Şu an İsrail’in hedef tayininde bir şaşkınlık yaşadığını görüyoruz. Onlar savaşın başında yenilgiden korkuyorlardı; bu yüzden de yüksek hedefler koymadılar, 2006′daki Lübnan savaşından ders almışlardı.

Bugün Gazze’ye hakim olma konusunda İsrail’in yenilgisi aşikar olmuştur. Kara saldırısındaki yenilgisi ve füzeleri yok etmedeki başarısızlığı aşikar olmuştur. İsrail basını da yenilgiyi itiraf ediyor.

İnsan kaybının büyüklüğü ve kara saldırısından duyulan korku İsrailli komutanların yüzünden okunuyor. Bu yüzden çocukları ve sivilleri öldürerek, Direniş’e verilen halk desteğini kırmaya çalışıyorlar. Bunlar Lübnan’da da aynı şeyi yapmışlardı; ama en onurlu insanlar olan sizlerin sayenizde bu hedefe ulaşamadılar.

Bugün İsrail, Direnişi herhangi bir çözüme zorlamaya çalışıyor. Bunun anlamı, İsrail ordusunun birer savaşçı asker değil, birer katil ve cani olarak Gazze’ye girmiş olmasıdır.

 

Yenilgiyi Gazze’de kalıp intihara dönüştürmeyin

Biz, Hizbullah olarak diğer meselelerdeki tüm ihtilafların ve hassasiyetlerin bir tarafa bırakılmasını ve Gazze’ye bir millet, bir sorun ve direniş olarak adilce bakılmasını istiyoruz.

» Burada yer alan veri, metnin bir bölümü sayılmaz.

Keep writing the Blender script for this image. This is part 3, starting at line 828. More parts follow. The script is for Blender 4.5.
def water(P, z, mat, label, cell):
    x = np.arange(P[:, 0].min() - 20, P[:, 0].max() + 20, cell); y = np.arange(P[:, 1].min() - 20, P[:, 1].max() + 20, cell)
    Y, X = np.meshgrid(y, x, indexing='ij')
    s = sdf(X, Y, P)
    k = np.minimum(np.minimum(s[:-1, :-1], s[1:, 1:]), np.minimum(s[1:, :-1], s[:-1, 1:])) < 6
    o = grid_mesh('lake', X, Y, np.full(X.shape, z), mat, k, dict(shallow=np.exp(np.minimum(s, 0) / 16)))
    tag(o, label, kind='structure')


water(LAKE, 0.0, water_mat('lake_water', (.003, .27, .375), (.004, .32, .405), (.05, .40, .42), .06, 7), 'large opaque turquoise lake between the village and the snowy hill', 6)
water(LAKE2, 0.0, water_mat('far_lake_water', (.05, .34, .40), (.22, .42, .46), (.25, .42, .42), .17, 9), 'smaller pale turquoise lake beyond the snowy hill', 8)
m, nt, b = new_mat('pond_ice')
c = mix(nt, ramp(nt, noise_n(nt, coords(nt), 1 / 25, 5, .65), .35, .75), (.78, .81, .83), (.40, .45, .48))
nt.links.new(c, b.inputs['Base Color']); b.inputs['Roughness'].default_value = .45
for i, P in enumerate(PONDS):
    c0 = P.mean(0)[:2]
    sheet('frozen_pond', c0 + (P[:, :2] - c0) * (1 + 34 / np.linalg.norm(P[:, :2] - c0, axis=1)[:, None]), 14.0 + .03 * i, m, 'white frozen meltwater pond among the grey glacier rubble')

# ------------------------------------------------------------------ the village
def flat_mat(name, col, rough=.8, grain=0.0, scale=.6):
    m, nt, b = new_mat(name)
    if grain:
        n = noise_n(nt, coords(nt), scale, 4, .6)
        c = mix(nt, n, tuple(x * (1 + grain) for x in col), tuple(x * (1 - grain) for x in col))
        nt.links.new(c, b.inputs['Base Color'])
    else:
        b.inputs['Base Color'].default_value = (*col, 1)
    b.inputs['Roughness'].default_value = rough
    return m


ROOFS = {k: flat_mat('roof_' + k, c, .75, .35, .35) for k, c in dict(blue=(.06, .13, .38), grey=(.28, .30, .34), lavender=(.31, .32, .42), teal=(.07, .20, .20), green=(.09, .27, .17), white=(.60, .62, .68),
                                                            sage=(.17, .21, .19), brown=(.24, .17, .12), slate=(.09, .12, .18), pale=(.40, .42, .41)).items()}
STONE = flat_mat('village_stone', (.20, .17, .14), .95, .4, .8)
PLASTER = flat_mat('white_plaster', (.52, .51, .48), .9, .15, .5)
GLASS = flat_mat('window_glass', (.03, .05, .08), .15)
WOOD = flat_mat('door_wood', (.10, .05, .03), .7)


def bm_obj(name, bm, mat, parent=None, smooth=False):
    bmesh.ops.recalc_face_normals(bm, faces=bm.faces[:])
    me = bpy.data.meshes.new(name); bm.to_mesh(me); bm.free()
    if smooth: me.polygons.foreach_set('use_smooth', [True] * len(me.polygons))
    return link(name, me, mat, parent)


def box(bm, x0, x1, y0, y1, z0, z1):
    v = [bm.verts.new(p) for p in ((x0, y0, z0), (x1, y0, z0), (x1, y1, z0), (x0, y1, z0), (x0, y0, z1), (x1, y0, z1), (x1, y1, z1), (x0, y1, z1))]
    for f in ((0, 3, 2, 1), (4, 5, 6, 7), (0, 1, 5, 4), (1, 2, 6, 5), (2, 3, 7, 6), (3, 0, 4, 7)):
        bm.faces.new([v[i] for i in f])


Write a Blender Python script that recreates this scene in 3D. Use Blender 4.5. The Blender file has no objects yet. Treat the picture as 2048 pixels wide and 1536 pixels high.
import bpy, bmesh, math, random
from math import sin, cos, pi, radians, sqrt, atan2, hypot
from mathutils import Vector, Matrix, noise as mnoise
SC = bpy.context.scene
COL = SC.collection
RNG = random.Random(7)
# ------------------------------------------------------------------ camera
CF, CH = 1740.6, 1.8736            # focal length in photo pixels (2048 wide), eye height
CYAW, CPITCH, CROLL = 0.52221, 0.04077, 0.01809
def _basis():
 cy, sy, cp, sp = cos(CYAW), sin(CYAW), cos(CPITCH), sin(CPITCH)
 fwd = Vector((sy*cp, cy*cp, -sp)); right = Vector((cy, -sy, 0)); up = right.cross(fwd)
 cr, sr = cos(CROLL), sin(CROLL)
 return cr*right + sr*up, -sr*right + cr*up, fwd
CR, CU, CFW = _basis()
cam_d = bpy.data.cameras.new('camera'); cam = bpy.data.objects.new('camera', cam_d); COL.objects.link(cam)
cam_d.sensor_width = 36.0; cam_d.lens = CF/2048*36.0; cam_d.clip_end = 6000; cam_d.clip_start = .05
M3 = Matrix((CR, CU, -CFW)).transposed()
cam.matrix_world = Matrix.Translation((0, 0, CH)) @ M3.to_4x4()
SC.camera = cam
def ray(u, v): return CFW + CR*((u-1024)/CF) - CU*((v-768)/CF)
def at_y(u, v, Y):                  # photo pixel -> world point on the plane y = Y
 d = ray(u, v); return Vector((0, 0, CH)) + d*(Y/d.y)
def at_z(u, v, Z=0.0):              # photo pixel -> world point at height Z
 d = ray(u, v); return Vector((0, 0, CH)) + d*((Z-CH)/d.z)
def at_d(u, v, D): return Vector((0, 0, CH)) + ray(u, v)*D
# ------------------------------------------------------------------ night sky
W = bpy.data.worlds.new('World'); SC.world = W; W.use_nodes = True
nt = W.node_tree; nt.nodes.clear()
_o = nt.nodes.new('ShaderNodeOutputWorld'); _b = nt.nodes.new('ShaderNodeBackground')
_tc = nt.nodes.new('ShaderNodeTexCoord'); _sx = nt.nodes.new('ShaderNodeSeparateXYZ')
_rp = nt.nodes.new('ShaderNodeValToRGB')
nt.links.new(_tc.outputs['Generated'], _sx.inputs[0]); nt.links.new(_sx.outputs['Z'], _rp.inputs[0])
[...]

Şu an Gazze, kanıyla, mazlumluğu ile direnişi ve kahramanlığı ile her meselenin üstünde tutulmalıdır.

İran, Suriye ve Hizbullah; Filistin direnişine yardımda zerre kadar ihmal göstermedi

Burada şunu söylemeliyim ki İran, Suriye ve Lübnan Direnişi, yıllardan beri Filistin’deki tüm direniş gruplarını desteklemek için hiçbir şeyi esirgemedi.

Gazze’deki gelişmeler konusunda biz Hizbullah olarak Filistin halkının ve tüm Filistinli direniş gruplarının yanında olacağız ve Filistin direnişine hiçbir yardımı esirgemeyeceğiz. Biz bu direnişle ortaklık duygusu taşıyoruz. Onların zaferi hepimizin zaferidir, yenilgileri ise bizim yenilgimizdir.

Yaşanan olayları dikkatle izliyoruz. Sahada ve siyasi alandaki her gelişmeyi yakından takip ediyoruz. Gazze’deki kardeşlerimize sizin yanınızdayız, direncinizden ve kararlılığınızdan eminiz, yapmamız gereken her şeyi yapacağız diyoruz”

Konuşmasının bitiminde İsrail’e seslenen Nasrallah; “Sizler bir yenilgi dairesinde ve örümcek yuvasındasınız. Dolayısıyla yenilgiyi, Gazze’de kalıp intihara dönüştürmeyin” diyerek sözlerine son verdi.